Carnaval
no Rio
Wanderlino
Arruda
Não
acredito que possa existir maior
visão de beleza física
e monumental do que a oferecida
pelo carnaval do Rio de Janeiro.
Nada, nenhum conjunto físico
de cores e movimentos poderá
ser comparado ao desenvolvimento
no sambódromo da Marquês
de Sapucaí durante duas
noites ininterruptas de desfiles
das escolas, místicas
de ritmo e de garra só
possível a quem realmente
ofereça o corpo e a alma
por momentos de pura emoção
e deslumbramento. É uma
dimensão de conjunto,
três, quatro, cinco mil
almas numa só, que só
pode ser vista com o espírito
carioca, uma entrega total,
um ano de preparo para ser mostrado
em oitenta minutos, pouco mais
de uma hora que representa uma
vida ou muitas vidas.
Tudo vale a pena se a alma não
é pequena, dizia Fernando
Pessoa. No carnaval do Rio tudo
vale a pena, qualquer que seja
o tamanho da alma, qualquer
que seja a disposição
intima, pois a beleza não
nos deixa nenhuma noção
de tempo ou de espaço,
só o encantamento. “As
horas passam de leve, o sonho
vive tão breve, que até
parece ilusão.”
Tão bonito que nem parece
verdade, ou melhor, tudo tão
grandioso, que o mito invade
o real, o sonho se materializa
diante de cada expectador insone,
porque não é possível
nem o cansaço, mesmo
quando a luz. Fascinação,
magia, esplendor, maravilha,
sedução, vertigem,
não há palavras
para uma qualificação
melhor.
No
total, haverá momentos
particulares, às vezes
um ângulo mais humano,
uma grandeza pessoal que marcará
mais profundamente nosso coração.
Na segunda-feira, segundo dias
do desfile, houve assim um instante
de viva emoção.
Diante da tribuna da comissão
de julgamento onde estava Sócrates
, um negrinho samba e canta,
de olhos vidrados no “Doutor”.
Todo mímica e apreensão
parece, colocava nos movimentos
e jogo facial um pedido que
deveria ser o mais importante
de sua vida.

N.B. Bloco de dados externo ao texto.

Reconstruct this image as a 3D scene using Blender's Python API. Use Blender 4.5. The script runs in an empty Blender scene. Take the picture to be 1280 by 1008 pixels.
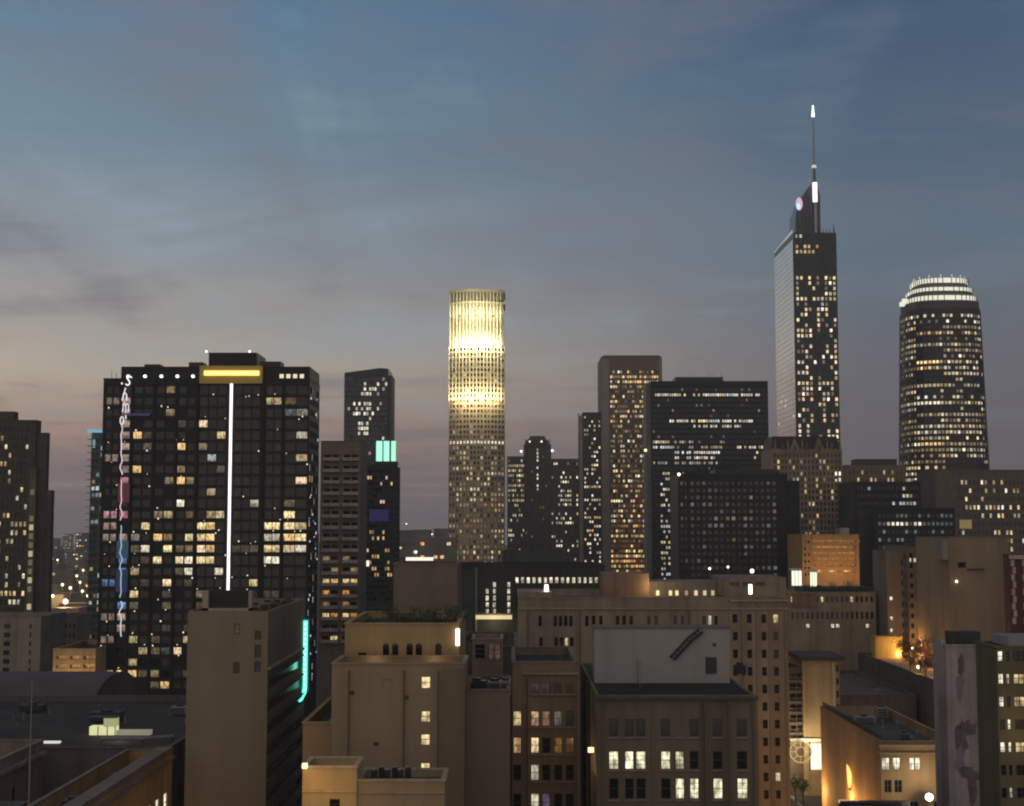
import bpy, math, random
from mathutils import Vector, Matrix
C = bpy.data.collections.new('city'); bpy.context.scene.collection.children.link(C)
S = bpy.context.scene
# ------------------------------------------------------------------ camera
F, CX, CY, HZ, H = 1800.0, 640.0, 504.0, 660.0, 60.0
PIT = math.atan((HZ-CY)/F); CP, SP = math.cos(PIT), math.sin(PIT)
cd = bpy.data.cameras.new('camera'); cam = bpy.data.objects.new('camera', cd); S.collection.objects.link(cam)
cam.location = (0, 0, H); cam.rotation_euler = (math.pi/2+PIT, 0, 0)
cd.sensor_width = 36; cd.lens = F/1280*36; cd.clip_start = 0.5; cd.clip_end = 40000
S.camera = cam

def srgb(r, g, b):
    f = lambda c: (c/255/12.92) if c/255 <= .04045 else ((c/255+.055)/1.055)**2.4
    return (f(r), f(g), f(b), 1)

# ------------------------------------------------------------------ sky
W = bpy.data.worlds.new('World'); S.world = W; W.use_nodes = True
nt = W.node_tree; nt.nodes.clear()
def N(t, **k):
    n = nt.nodes.new(t)
    for a, v in k.items(): setattr(n, a, v)
    return n
def L(a, b): nt.links.new(a, b)
def mth(op, a, b=None, c=None, clamp=False):
    n = N('ShaderNodeMath', operation=op, use_clamp=clamp)
    for i, v in enumerate((a, b, c)):
        if v is None: continue
        if isinstance(v, (int, float)): n.inputs[i].default_value = v
        else: L(v, n.inputs[i])
    return n.outputs[0]
tc = N('ShaderNodeTexCoord'); sx = N('ShaderNodeSeparateXYZ'); L(tc.outputs['Generated'], sx.inputs[0])
X_, Y_, Z_ = sx.outputs
hyp = mth('SQRT', mth('ADD', mth('MULTIPLY', X_, X_), mth('MULTIPLY', Y_, Y_)))
tanel = mth('DIVIDE', Z_, mth('MAXIMUM', hyp, .02))
def ramp(stops, fac):
    n = N('ShaderNodeValToRGB'); L(fac, n.inputs[0]); e = n.color_ramp.elements
    n.color_ramp.interpolation = 'B_SPLINE' if False else 'EASE'
    while len(e) < len(stops): e.new(.5)
    for q, (p, c) in zip(e, stops): q.position = p; q.color = srgb(*c)
    return n.outputs[0]
fac = mth('MULTIPLY', tanel, 1.0, clamp=True)
SKYL = [(0, (132, 118, 118)), (.035, (166, 138, 130)), (.065, (206, 172, 150)), (.105, (210, 194, 172)), (.15, (178, 174, 168)), (.2, (150, 160, 168)),
        (.28, (120, 146, 162)), (.38, (96, 134, 162)), (1, (54, 84, 118))]
SKYR = [(0, (112, 104, 106)), (.05, (116, 107, 110)), (.1, (112, 110, 118)), (.15, (104, 114, 126)), (.2, (96, 115, 132)), (.27, (80, 102, 124)),
        (.35, (68, 92, 119)), (.4, (60, 84, 112)), (1, (42, 64, 96))]
az = mth('ARCTAN2', X_, Y_)
# warm side: the west-left; the factor is a smooth function of azimuth all the way round
azf = mth('MULTIPLY_ADD', mth('COSINE', mth('ADD', az, .62)), -3.0, 2.95, clamp=True)
mx = N('ShaderNodeMix', data_type='RGBA'); L(azf, mx.inputs['Factor']); L(ramp(SKYL, fac), mx.inputs['A']); L(ramp(SKYR, fac), mx.inputs['B'])
# cloud sheet, laid out on a plane above the city
den = mth('ADD', mth('MAXIMUM', Z_, 0.0), .07)
cv = N('ShaderNodeCombineXYZ'); L(mth('DIVIDE', X_, den), cv.inputs[0]); L(mth('DIVIDE', Y_, den), cv.inputs[1])
def cloud(rot, sc, scale, det, rough, dist, seed):
    m = N('ShaderNodeMapping'); L(cv.outputs[0], m.inputs[0]); m.inputs['Rotation'].default_value = (0, 0, rot); m.inputs['Scale'].default_value = sc
    m.inputs['Location'].default_value = (seed, seed*1.7, seed*.3)
    n = N('ShaderNodeTexNoise'); L(m.outputs[0], n.inputs['Vector']); n.inputs['Scale'].default_value = scale; n.inputs['Detail'].default_value = det
    n.inputs['Roughness'].default_value = rough; n.inputs['Distortion'].default_value = dist
    return n.outputs['Fac']
c1 = cloud(math.radians(-24), (1, .2, 1), 1.9, 7, .58, .45, 5.1)
c2 = cloud(math.radians(24), (.5, 1, 1), 1.15, 7, .6, .8, 5.9)
cc = mth('ADD', mth('MULTIPLY', c1, .40), mth('MULTIPLY', c2, .60))
def mr(v, a, b, c, d):
    n = N('ShaderNodeMapRange', interpolation_type='SMOOTHSTEP'); L(v, n.inputs[0])
    for i, q in zip((1, 2, 3, 4), (a, b, c, d)): n.inputs[i].default_value = q
    return n.outputs[0]
dark = mth('MULTIPLY', mr(cc, .465, .61, 0, .66), mth('MULTIPLY_ADD', azf, -.55, 1.0))
light = mth('MULTIPLY', mr(cc, .49, .36, 0, .5), mth('MULTIPLY_ADD', azf, -.8, 1.0))
m2 = N('ShaderNodeMix', data_type='RGBA'); L(dark, m2.inputs['Factor']); L(mx.outputs['Result'], m2.inputs['A'])
m2.inputs['B'].default_value = srgb(122, 120, 130)
m3 = N('ShaderNodeMix', data_type='RGBA'); L(light, m3.inputs['Factor']); L(m2.outputs['Result'], m3.inputs['A'])
m3.inputs['B'].default_value = srgb(158, 178, 190)
gm = N('ShaderNodeGamma'); L(m3.outputs['Result'], gm.inputs[0]); gm.inputs[1].default_value = 1.0
bg = N('ShaderNodeBackground'); L(gm.outputs[0], bg.inputs[0]); bg.inputs[1].default_value = 1.0
wo = N('ShaderNodeOutputWorld'); L(bg.outputs[0], wo.inputs[0])
vs = S.view_settings; vs.view_transform = 'Standard'; vs.look = 'None'; vs.gamma = 1; vs.exposure = 0; vs.use_curve_mapping = False
cy = S.cycles; S.render.engine = 'CYCLES'; cy.use_denoising = True; cy.max_bounces = 5; cy.diffuse_bounces = 2; cy.glossy_bounces = 3
cy.transmission_bounces = 2; cy.volume_bounces = 0; cy.sample_clamp_indirect = 2.0; cy.use_light_tree = True
cy.filter_width = 2.1
try: cy.volume_step_rate = 4
except Exception: pass

# broad, weak, warm fill lamp added to lift the facing walls, standing for city and eastern sky glow (no direct sun at dusk)
sl = bpy.data.lights.new('dusk_fill', 'SUN'); sl.energy = .82; sl.angle = math.radians(120); sl.color = (1, .82, .58)
so = bpy.data.objects.new('dusk_fill', sl); S.collection.objects.link(so); so.rotation_euler = (math.radians(62), 0, math.radians(-14))

# ------------------------------------------------------------------ projection helpers
def P(px, py, D):
    x, y = (px-CX)/F, (CY-py)/F
    t = D/(CP-y*SP)
    return x*t, H+t*(SP+y*CP)
def gz(py, D): return P(CX, py, D)[1]
def gx(px, py, D): return P(px, py, D)[0]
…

Cada gesto dizia
ao futuro atacante na seleção
brasileira no México
o que o Brasil inteiro esperava
dele, uma vitória que
salvou a nossa honra e nos mergulhe
numa alegria que há tanto
tempo não vemos no futebol.
O negrinho não só
dançava, não só
gesticulava, não só
brilhava os olhos. Vivia a alma
brasileira. E tanto fez, que
o Doutor não agüentou.
Emocionado, vibrante deixou
a tribuna, desceu os degraus
saltou a cerca divisória
e ganhou a passarela, pulando
no mesmo ritmo do jovem admirador,
numa convivência cívica
que só o brasileiro sabe
fazer: Como não podia
deixar de ser, o povo delirou
em aplausos, e é levada
a alma da pátria.
Quanta
emoção também
quando passou como destaque
a Viúva Porcina, quando
a Matilde cumprimentou a assistência,
quando Rogéria e Chacrinha
aparece nos intervalos, quando
Dorival Caimi, já de
cabelos branquinhos, representa
a Bahia, quase provocando saudades.
Lá pelas tantas, num
intervalo um dos lixeiros da
Prefeitura larga a vassoura
e se joga todo no movimento
da musica, uniforme azul que
se transforma em fantasia, e
o povo aplaude delirantemente.
Pequeno, gorducho, alegre, dignamente
confiante, desfila na frente
da Beija-Flor, o famoso Joãozinho
Trinta, técnico, programador,
anjo da guarda da escola, pai
e irmão de todos. Luiza
Brunet, Monique Evans, mulheres
lindas, brancas e pretas, mulatas,
morenas, louras espetaculares,
jovens, maduras, velhas baianas,
garotas de poucos anos de vida,
quanto ritmo e brilho nas fantasias!